D.L. Koontz

Next Time, Do It with Intensity

Bible and Hot DrinkI sat in McDonald’s alone, hunched over coffee and savoring the respite from my task that week.

It was early.  5:30 a.m.  A former farm kid, I’d never gotten the penchant for early risings out of my system.

I was exhausted and, yes, feeling sorry for myself. I’d spent the previous six days disbanding a life: mine – pouring through twenty-five years of excessive accumulation with the goal of emptying my now-sold house.  Purging, tossing, boxing, donating (thank you, Gateway Ministries in Williamsport for helping me help SO many others), taping, packing, lifting and finally moving still too many things to my new home four states away.

Between sips and yawns in that too-well-lit McDonald’s, I glanced up to look at the few patrons that shared the pre-dawn need to mainline some caffeine.

I did a double take on a man to my left, four tables down.

He sat alone, fast food wrappers strewn about his tabletop.  I can’t recall what he looked like and wouldn’t have given him a second thought if it hadn’t been for one thing – his intensity.

He sat, perched on the edge of his seat, studying something feverishly, so engrossed that he wasn’t even eating his food. It was clear, from his posture, his fervent focus and his wide eyes, that he was reading and devouring something, and finding it fascinating. Although the food wrappers hid his material from my view, I could see he used his index finger as a guide beneath the sentences as he read.

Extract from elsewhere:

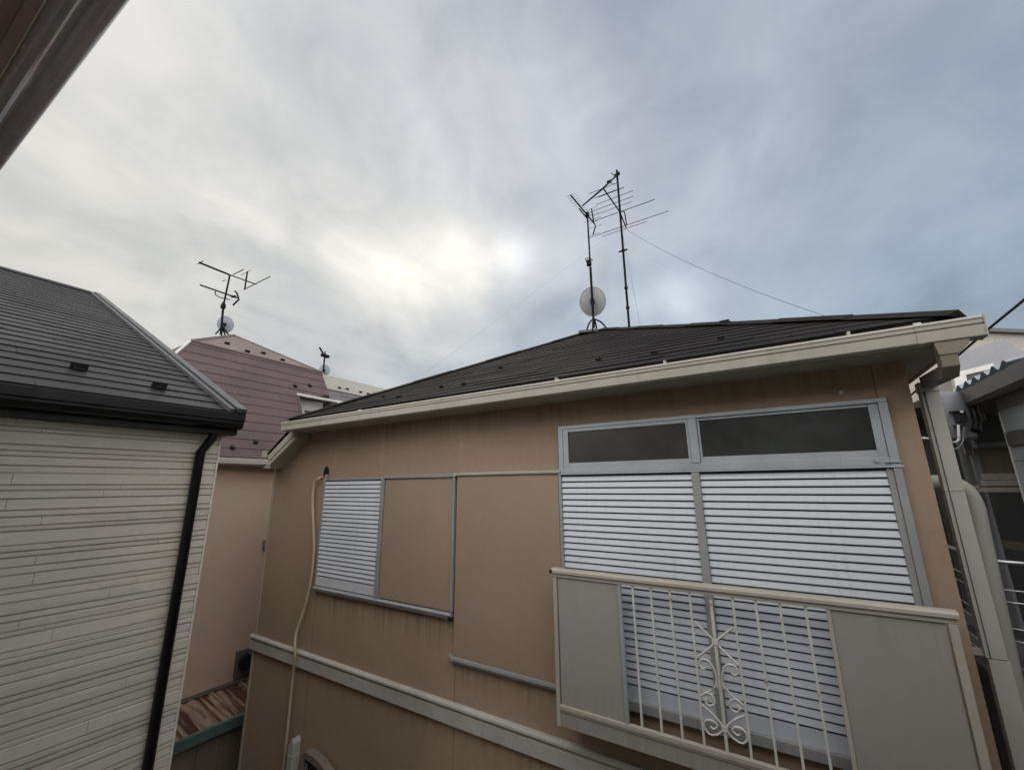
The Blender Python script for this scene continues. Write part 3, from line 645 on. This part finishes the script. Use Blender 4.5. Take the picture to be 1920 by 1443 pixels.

He didn’t want to miss a word.

As a writer, I had to know what it was. A newspaper article? Surely not a legal document?  Perhaps a love letter? But oh, how I wished it was a novel. And if a novel, I had to know which one. The novelist in me wanted to know what could capture and secure such zeal and passion from a reader. If it was a book, would I have the nerve to approach him and ask its title?

When I was certain I could snatch a subtle glance, I lifted out of my chair to get a better look at his object of pleasure.

Sure enough, it was a book, and I dropped back in my seat, more than a little taken aback.

No need to sleuth more. The book was one I recognized instantly with its leather binding, tell-tell attached ribbon bookmarker, and onion skin pages.

A Bible.

A tidal wave of feelings washed over me–jealousy, shame, wonder, and surprise that I was surprised which then added more shame.

I couldn’t remember ever having read my Bible with that posture, that fervency.  Sure, I read with hunger, a yearning to know more, to understand, to master this walk with Christ. But, I don’t ever remember reading with such blatant intensity. Besides, I already knew the outcomes of all the stories— David, Moses, Elijah, John, Paul, Queen Esther, Mary, even Bezaleel, and, because I love the way their names roll off my tongue: Shadrach, Meshach, and Abednego.  And on and on.

Fast forward a week, with packing and moving mostly behind me, and I get a call from my lovely friend Cheryl.  She congratulated me on the release of my novel, Crossing into the Mystic.  She ooooh’d and aaaah’d about it, said she “loved” (with emphasis) the ending, and can’t wait for the sequel.  And, no, she assured, she wasn’t just saying that because she’s my friend. She’s sweet like that.

Then, she added, “And what made it even better is that I know the author.  So with each word I wondered why you chose it, and what you intended with the story, and what motivated you to choose what you did.”

Wham. It hit me. She had read my book with intensity.

My mind flicked back to that man I saw in McDonald’s.

Suddenly I thought of my Bible differently.  To echo my friend, I “know” its Divine author. God is in each word, and as I skim my fingers along the passages I’m touching His message. He’s talking to ME in those words.

I too can read with intensity. I can “see” God in each of the stories because I know Him. With each word I can wonder why did God have Paul or David or Solomon choose it? What had He intended with the story? What precipitated the choices? Why this particular story or analogy or parable?  What does God want me to take away from each entry?

Perhaps I’ll find the answers if I practice a little edge-of-my-seat intensity.